In our limited look at the S1H, it was very clear: this is going to be a dream camera for small operations, flexible enough for just about any kind of work and beautifully set up to run and gun handheld if you don’t want to rig it up or bring a tripod. Its features list and internal menus are insanely daunting, in keeping with its potential as a professional-standard cinema rig, and since the footage is pretty much indistinguishable from Varicam footage, it’ll likely find its way into bigger production studios as well, as a compact option to stick on a drone or fly down a wire or run handheld… Or to use as a hyper-capable stills camera for behind the scenes shots – after all, it’ll be every bit the stills machines that the S1 and S1R are.

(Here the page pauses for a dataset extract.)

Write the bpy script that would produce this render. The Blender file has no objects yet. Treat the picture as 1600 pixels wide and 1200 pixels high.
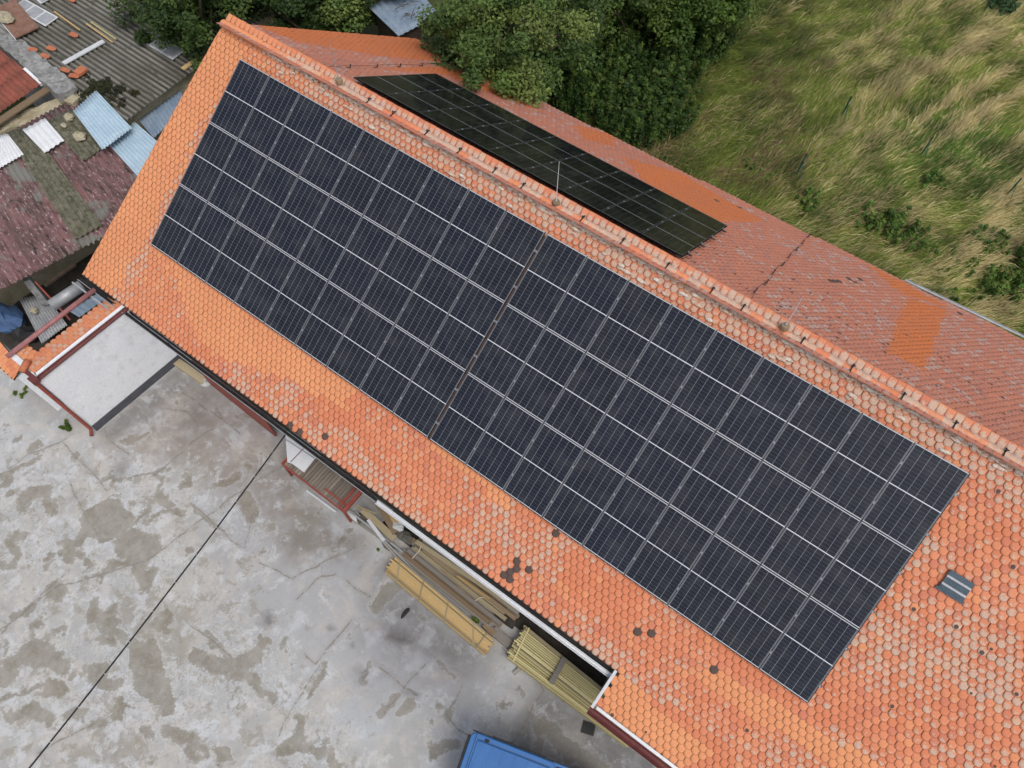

The S1H's rear touchscreen has a double hinge – it tilts up, or folds right out and rotates

The S1H’s rear touchscreen has a double hinge – it tilts up, or folds right out and rotates


Panasonic is hugely proud of this one. It’s the company’s love letter to film-making. Unlike Canon, Panasonic sees no downsides to having its mirrorless gear bleed over into the territory of its pro cinema offerings. It’s everything that made the GH5 such a beast, but better in every way but two: it’s a lot heavier, and it’s more expensive. The body will be retailing for US$3,999.99 in the USA, and AU$5,999 in Australia.

It launches with a pair of new lenses – the Lumix S Pro 24-70mm f/2.8, and the Leica DG Summilux 25mm f/1.4, further expanding the large and growing range of native lenses Panasonic has built for its full-frame bodies. This company is serious about stamping its authority on the cinema world, and at a first glance, the S1H looks like an absolute belter.